THE SHORT VERSION

If a Resend or other API key has ever entered a repository, rotate it, remove it from code, and review the repository history rather than only deleting the latest copy.

GitHub is expanding secret scanning to recognize more credentials and provide security teams with more context. The company announced the rollout on July 15, including partner support for Resend and detection for APIclub and Resend API keys.

For teams that send transactional email or maintain public repositories, the practical message is simple: credentials belong in a protected secrets store, not in source code, example files, logs, or committed environment files.

What GitHub changed

The official changelog describes four changes that are rolling out.
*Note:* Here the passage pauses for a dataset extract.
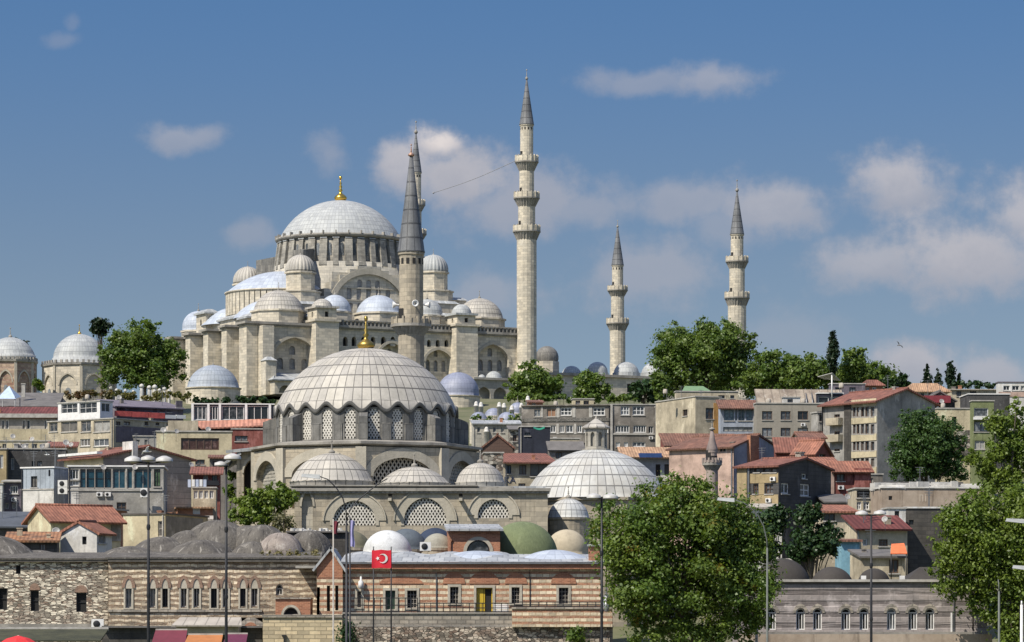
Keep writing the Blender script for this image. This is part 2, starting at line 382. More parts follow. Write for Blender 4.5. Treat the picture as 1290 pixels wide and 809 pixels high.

  • Secret scanning can now detect APIclub and Resend API keys.
  • Resend joined the secret scanning partner program, allowing GitHub to forward exposed credentials found in public repositories so the provider can respond.
  • VolcEngine Ark API keys are now covered by push protection by default in repositories where secret scanning is enabled, including free public repositories.
  • Secret scanning alert webhooks now include a secret_category field, while public monitoring gains summary cards for attribution, enterprise members, and verified domains.

What to check today

Search the current repository and its history for credentials, including .env files, configuration examples, CI output, and copied debugging logs. If a real key was committed, treat deletion as cleanup—not containment. Rotate the credential at the provider and then update the application through its protected environment settings.

Teams that process secret scanning webhooks should also confirm that their parser tolerates the new secret_category field. It can distinguish default patterns from generic secret detections without requiring a separate alert workflow.

Why email API keys deserve urgency

An exposed sending credential can create a path for unauthorized email activity. Depending on the provider configuration, that can consume account limits and damage the reputation of a sending domain. These are operational risks inferred from what email API keys control; GitHub did not report a specific Resend incident in this announcement.

The safest routine is to keep keys out of local templates, use separate credentials for production and development, restrict access to the people and services that need it, and rotate credentials whenever exposure is suspected.